Repeat the material verbatim and drop the pictures.

==*==

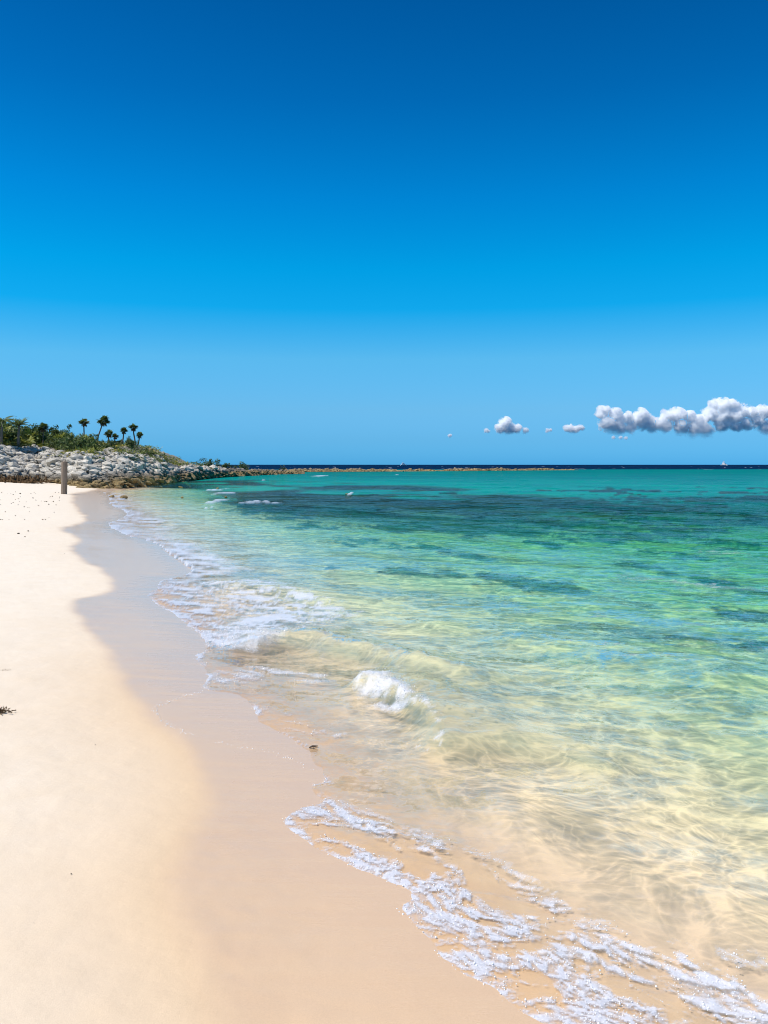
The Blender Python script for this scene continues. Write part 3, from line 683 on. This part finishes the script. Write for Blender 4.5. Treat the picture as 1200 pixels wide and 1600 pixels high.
def coconut(px, py, bx, r_px, Y, label):
    e = Y - np.interp(bx, FU, FY); zb = float(headland(bx, e)[2]); base = Vector(((bx - 600) / FPX * Y, Y, zb))
    root = link('palm_tree', None); root.location = base; tag(root, label, 'palm tree', 'feather palms at the left edge')
    c = at(px, py, Y) - base; R = r_px / FPX * Y * 1.15; m = MB()
    m.tube([(0, 0, -.5), (c.x * .3, 0, c.z * .5), c], [.14, .11, .09], 8); m.build('trunk', M_BARK, root, smooth=True)
    Q, T = [], []
    for k in range(15):
        az_ = k * 2.4; el = rng.uniform(.1, 1.25); d = Vector((math.cos(el) * math.cos(az_), math.cos(el) * math.sin(az_), math.sin(el))); p = c.copy(); tn = rng.uniform(.35, .75)
        for j in range(16):
            q = p + d * R * .08; d.z -= .085; d.normalize(); sd = d.cross(Vector((0, 0, 1))).normalized(); w = sd * .012
            Q.append([p - w, q - w, q + w, p + w]); T.append(.7)
            for sg in (-1, 1):
                L = R * .34 * math.sin(math.pi * min(.95, .2 + j / 17)); a = p + (sd * sg * .8 + d * .5 - Vector((0, 0, .35))).normalized() * L; mm = (p + a) / 2; w2 = d * R * .045
                Q.append([p, mm + w2, a, mm - w2]); T.append(np.clip(tn + rng.normal(0, .12), 0, 1))
            p = q
    link('crown', leaves_mesh('crown', Q, T), M_PALM, root)
coconut(4, 657, 2, 18, 72, 'feather-leaved palm cut by the left edge of the picture')
coconut(30, 664, 28, 14, 73, 'feather-leaved palm second from the left edge')

def shrub_mesh(seed, kind):
    r = np.random.default_rng(seed); Q, T = [], []
    if kind == 'palmetto':
        for k in range(17):
            el = math.asin(r.uniform(.1, 1)); a = r.uniform(0, 6.28); d = Vector((math.cos(el) * math.cos(a), math.cos(el) * math.sin(a), math.sin(el)))
            fan(Q, T, d * r.uniform(.3, .75), d, .42, 9, r.uniform(.2, .75), r)
    elif kind == 'spiky':
        for k in range(60):
            el = math.asin(r.uniform(.15, 1)); a = r.uniform(0, 6.28); d = Vector((math.cos(el) * math.cos(a), math.cos(el) * math.sin(a), math.sin(el)))
            w = d.cross(Vector((r.normal(), r.normal(), 1))).normalized() * .055; o = Vector((r.normal(0, .18), r.normal(0, .18), 0)); L = r.uniform(.6, 1.05)
            Q.append([o - w * .6, o + w * .6, o + d * L * .6 + w, o + d * L]); T.append(np.clip(r.normal(.68, .2), 0, 1))
    else:
        cl = [(Vector((r.normal(0, .42), r.normal(0, .42), abs(r.normal(.5, .25)))), r.uniform(.16, .34)) for _ in range(26)]
        for c, rr in cl:
            tn = r.uniform(.2, .8)
            for k in range(38):
                n = Vector(r.normal(0, 1, 3)).normalized(); p = c + n * rr * r.uniform(.6, 1.05); a = n.orthogonal().normalized() * .06; b = n.cross(a).normalized() * .045
                a = (a + Vector(r.normal(0, .02, 3)))
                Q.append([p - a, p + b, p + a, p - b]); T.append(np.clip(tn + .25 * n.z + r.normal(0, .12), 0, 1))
    return leaves_mesh('foliage', Q, T)
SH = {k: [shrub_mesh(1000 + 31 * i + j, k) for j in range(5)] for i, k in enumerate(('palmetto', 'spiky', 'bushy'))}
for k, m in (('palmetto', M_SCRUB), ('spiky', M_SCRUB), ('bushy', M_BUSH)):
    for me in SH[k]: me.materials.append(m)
SLAB = {'palmetto': ('palmetto_shrub', 'palmetto shrub in the hilltop thicket', 'palmettos of the hilltop thicket'),
        'spiky': ('spiky_shrub', 'yellow-green spiky plant before the hilltop thicket', 'spiky plants of the hilltop thicket'),
        'bushy': ('leafy_shrub', 'dark leafy shrub in the hilltop thicket', 'leafy shrubs of the hilltop thicket')}
def shrub(u, e, s, kind, k, label=None, name=None, group=True):
    X, Y, z = [float(a) for a in headland(u, e)]
    o = link(name or SLAB[kind][0], SH[kind][k % 5]); o.location = (X, Y, z - .05); o.scale = (s, s, s * rng.uniform(.85, 1.15)); o.rotation_euler = (0, 0, rng.uniform(0, 6.28))
    where = 'beside the feather-leaved palms' if u < 42 else 'around the stocky fan palm head' if u < 100 else 'left of the tallest fan palm' if u < 150 else 'right of the tallest fan palm'
    size = 'tall' if s > 1.05 else 'small' if s < .8 else 'middling'
    tag(o, label or size + ' ' + SLAB[kind][1] + ' ' + where, 'shrub', SLAB[kind][2] + ' ' + where if group else None); return o
for i in range(58):
    u = rng.uniform(-30, 175); shrub(u, rng.uniform(13, 24), rng.uniform(.85, 1.35) * (1.25 if u < 110 else 1 if u < 145 else .65), 'palmetto', i)
for i in range(64):
    u = rng.uniform(-30, 165); shrub(u, rng.uniform(10.5, 16), rng.uniform(.5, .85), 'spiky', i)
for i in range(60):
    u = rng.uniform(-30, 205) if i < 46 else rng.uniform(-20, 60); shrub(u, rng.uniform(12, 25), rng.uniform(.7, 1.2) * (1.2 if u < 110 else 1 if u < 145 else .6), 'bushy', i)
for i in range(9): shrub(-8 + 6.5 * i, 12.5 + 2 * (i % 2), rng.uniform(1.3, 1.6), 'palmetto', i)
shrub(221, 17, .55, 'palmetto', 1, 'small palmetto clump right of the rightmost tall palm', group=False)
shrub(234, 15, .6, 'bushy', 2, 'last dark rounded bush low on the headland slope', group=False)
shrub(187.5, 17, .7, 'bushy', 3, 'dark bush at the foot of the slanting fan palm', group=False)
shrub(327.5, 12, 1.5, 'bushy', 4, 'larger round green bush standing alone on the low spit', 'round_bush', group=False).scale.z = 1.25
shrub(377.5, 12, 1.5, 'bushy', 3, 'round green bush farthest out on the low spit', 'round_bush', group=False).scale.z = 1.2
shrub(354, 12, 1.0, 'bushy', 1, 'smallest green bush between the two round ones on the spit', 'round_bush', group=False)
shrub(442, 7, .8, 'bushy', 2, 'tiny dark bush at the tip of the spit', 'round_bush', group=False)
# creeping plants over the upper rocks and the hilltop
Q, T = [], []
u = rng.uniform(-60, 330, 1500); e = np.where(u < 245, rng.uniform(7.5, 26, 1500), rng.uniform(5.5, 16, 1500)); X, Y, z = headland(u, e)
ok = fbm(X * .35, Y * .25, 93, 2) + .055 * (e - 10.5) > -.02; tone_ = np.clip(.45 + fbm(X * .3, Y * .3, 95, 2) * 1.2, .1, .95)
cov = [(float(a), float(b), float(c), float(d)) for a, b, c, d in zip(X[ok], Y[ok], z[ok], tone_[ok])]
for X, Y, z, tn in cov:
    for k in range(22):
        p = Vector((X + rng.normal(0, .32), Y + rng.normal(0, .32), z + rng.uniform(.02, .28))); n = Vector((rng.normal(0, .6), rng.normal(0, .6), 1)).normalized()
        a = n.orthogonal().normalized() * rng.uniform(.05, .11); b = n.cross(a) * .6
        Q.append([p - a, p + b, p + a, p - b]); T.append(np.clip(tn + rng.normal(0, .14), 0, 1))
cv = link('ground_cover', leaves_mesh('ground_cover', Q, T), M_COVER); tag(cv, 'low yellow-green creeping plants over the top of the rocks', 'ground cover', kind='stuff')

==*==

* _Output_:
The Blender Python script for this scene continues. Write part 3, from line 683 on. This part finishes the script. Write for Blender 4.5. Treat the picture as 1200 pixels wide and 1600 pixels high.
def coconut(px, py, bx, r_px, Y, label):
    e = Y - np.interp(bx, FU, FY); zb = float(headland(bx, e)[2]); base = Vector(((bx - 600) / FPX * Y, Y, zb))
    root = link('palm_tree', None); root.location = base; tag(root, label, 'palm tree', 'feather palms at the left edge')
    c = at(px, py, Y) - base; R = r_px / FPX * Y * 1.15; m = MB()
    m.tube([(0, 0, -.5), (c.x * .3, 0, c.z * .5), c], [.14, .11, .09], 8); m.build('trunk', M_BARK, root, smooth=True)
    Q, T = [], []
    for k in range(15):
        az_ = k * 2.4; el = rng.uniform(.1, 1.25); d = Vector((math.cos(el) * math.cos(az_), math.cos(el) * math.sin(az_), math.sin(el))); p = c.copy(); tn = rng.uniform(.35, .75)
        for j in range(16):
            q = p + d * R * .08; d.z -= .085; d.normalize(); sd = d.cross(Vector((0, 0, 1))).normalized(); w = sd * .012
            Q.append([p - w, q - w, q + w, p + w]); T.append(.7)
            for sg in (-1, 1):
                L = R * .34 * math.sin(math.pi * min(.95, .2 + j / 17)); a = p + (sd * sg * .8 + d * .5 - Vector((0, 0, .35))).normalized() * L; mm = (p + a) / 2; w2 = d * R * .045
                Q.append([p, mm + w2, a, mm - w2]); T.append(np.clip(tn + rng.normal(0, .12), 0, 1))
            p = q
    link('crown', leaves_mesh('crown', Q, T), M_PALM, root)
coconut(4, 657, 2, 18, 72, 'feather-leaved palm cut by the left edge of the picture')
coconut(30, 664, 28, 14, 73, 'feather-leaved palm second from the left edge')

def shrub_mesh(seed, kind):
    r = np.random.default_rng(seed); Q, T = [], []
    if kind == 'palmetto':
        for k in range(17):
            el = math.asin(r.uniform(.1, 1)); a = r.uniform(0, 6.28); d = Vector((math.cos(el) * math.cos(a), math.cos(el) * math.sin(a), math.sin(el)))
            fan(Q, T, d * r.uniform(.3, .75), d, .42, 9, r.uniform(.2, .75), r)
    elif kind == 'spiky':
        for k in range(60):
            el = math.asin(r.uniform(.15, 1)); a = r.uniform(0, 6.28); d = Vector((math.cos(el) * math.cos(a), math.cos(el) * math.sin(a), math.sin(el)))
            w = d.cross(Vector((r.normal(), r.normal(), 1))).normalized() * .055; o = Vector((r.normal(0, .18), r.normal(0, .18), 0)); L = r.uniform(.6, 1.05)
            Q.append([o - w * .6, o + w * .6, o + d * L * .6 + w, o + d * L]); T.append(np.clip(r.normal(.68, .2), 0, 1))
    else:
        cl = [(Vector((r.normal(0, .42), r.normal(0, .42), abs(r.normal(.5, .25)))), r.uniform(.16, .34)) for _ in range(26)]
        for c, rr in cl:
            tn = r.uniform(.2, .8)
            for k in range(38):
                n = Vector(r.normal(0, 1, 3)).normalized(); p = c + n * rr * r.uniform(.6, 1.05); a = n.orthogonal().normalized() * .06; b = n.cross(a).normalized() * .045
                a = (a + Vector(r.normal(0, .02, 3)))
                Q.append([p - a, p + b, p + a, p - b]); T.append(np.clip(tn + .25 * n.z + r.normal(0, .12), 0, 1))
    return leaves_mesh('foliage', Q, T)
SH = {k: [shrub_mesh(1000 + 31 * i + j, k) for j in range(5)] for i, k in enumerate(('palmetto', 'spiky', 'bushy'))}
for k, m in (('palmetto', M_SCRUB), ('spiky', M_SCRUB), ('bushy', M_BUSH)):
    for me in SH[k]: me.materials.append(m)
SLAB = {'palmetto': ('palmetto_shrub', 'palmetto shrub in the hilltop thicket', 'palmettos of the hilltop thicket'),
        'spiky': ('spiky_shrub', 'yellow-green spiky plant before the hilltop thicket', 'spiky plants of the hilltop thicket'),
        'bushy': ('leafy_shrub', 'dark leafy shrub in the hilltop thicket', 'leafy shrubs of the hilltop thicket')}
def shrub(u, e, s, kind, k, label=None, name=None, group=True):
    X, Y, z = [float(a) for a in headland(u, e)]
    o = link(name or SLAB[kind][0], SH[kind][k % 5]); o.location = (X, Y, z - .05); o.scale = (s, s, s * rng.uniform(.85, 1.15)); o.rotation_euler = (0, 0, rng.uniform(0, 6.28))
    where = 'beside the feather-leaved palms' if u < 42 else 'around the stocky fan palm head' if u < 100 else 'left of the tallest fan palm' if u < 150 else 'right of the tallest fan palm'
    size = 'tall' if s > 1.05 else 'small' if s < .8 else 'middling'
    tag(o, label or size + ' ' + SLAB[kind][1] + ' ' + where, 'shrub', SLAB[kind][2] + ' ' + where if group else None); return o
for i in range(58):
    u = rng.uniform(-30, 175); shrub(u, rng.uniform(13, 24), rng.uniform(.85, 1.35) * (1.25 if u < 110 else 1 if u < 145 else .65), 'palmetto', i)
for i in range(64):
    u = rng.uniform(-30, 165); shrub(u, rng.uniform(10.5, 16), rng.uniform(.5, .85), 'spiky', i)
for i in range(60):
    u = rng.uniform(-30, 205) if i < 46 else rng.uniform(-20, 60); shrub(u, rng.uniform(12, 25), rng.uniform(.7, 1.2) * (1.2 if u < 110 else 1 if u < 145 else .6), 'bushy', i)
for i in range(9): shrub(-8 + 6.5 * i, 12.5 + 2 * (i % 2), rng.uniform(1.3, 1.6), 'palmetto', i)
shrub(221, 17, .55, 'palmetto', 1, 'small palmetto clump right of the rightmost tall palm', group=False)
shrub(234, 15, .6, 'bushy', 2, 'last dark rounded bush low on the headland slope', group=False)
shrub(187.5, 17, .7, 'bushy', 3, 'dark bush at the foot of the slanting fan palm', group=False)
shrub(327.5, 12, 1.5, 'bushy', 4, 'larger round green bush standing alone on the low spit', 'round_bush', group=False).scale.z = 1.25
shrub(377.5, 12, 1.5, 'bushy', 3, 'round green bush farthest out on the low spit', 'round_bush', group=False).scale.z = 1.2
shrub(354, 12, 1.0, 'bushy', 1, 'smallest green bush between the two round ones on the spit', 'round_bush', group=False)
shrub(442, 7, .8, 'bushy', 2, 'tiny dark bush at the tip of the spit', 'round_bush', group=False)
# creeping plants over the upper rocks and the hilltop
Q, T = [], []
u = rng.uniform(-60, 330, 1500); e = np.where(u < 245, rng.uniform(7.5, 26, 1500), rng.uniform(5.5, 16, 1500)); X, Y, z = headland(u, e)
ok = fbm(X * .35, Y * .25, 93, 2) + .055 * (e - 10.5) > -.02; tone_ = np.clip(.45 + fbm(X * .3, Y * .3, 95, 2) * 1.2, .1, .95)
cov = [(float(a), float(b), float(c), float(d)) for a, b, c, d in zip(X[ok], Y[ok], z[ok], tone_[ok])]
for X, Y, z, tn in cov:
    for k in range(22):
        p = Vector((X + rng.normal(0, .32), Y + rng.normal(0, .32), z + rng.uniform(.02, .28))); n = Vector((rng.normal(0, .6), rng.normal(0, .6), 1)).normalized()
        a = n.orthogonal().normalized() * rng.uniform(.05, .11); b = n.cross(a) * .6
        Q.append([p - a, p + b, p + a, p - b]); T.append(np.clip(tn + rng.normal(0, .14), 0, 1))
cv = link('ground_cover', leaves_mesh('ground_cover', Q, T), M_COVER); tag(cv, 'low yellow-green creeping plants over the top of the rocks', 'ground cover', kind='stuff')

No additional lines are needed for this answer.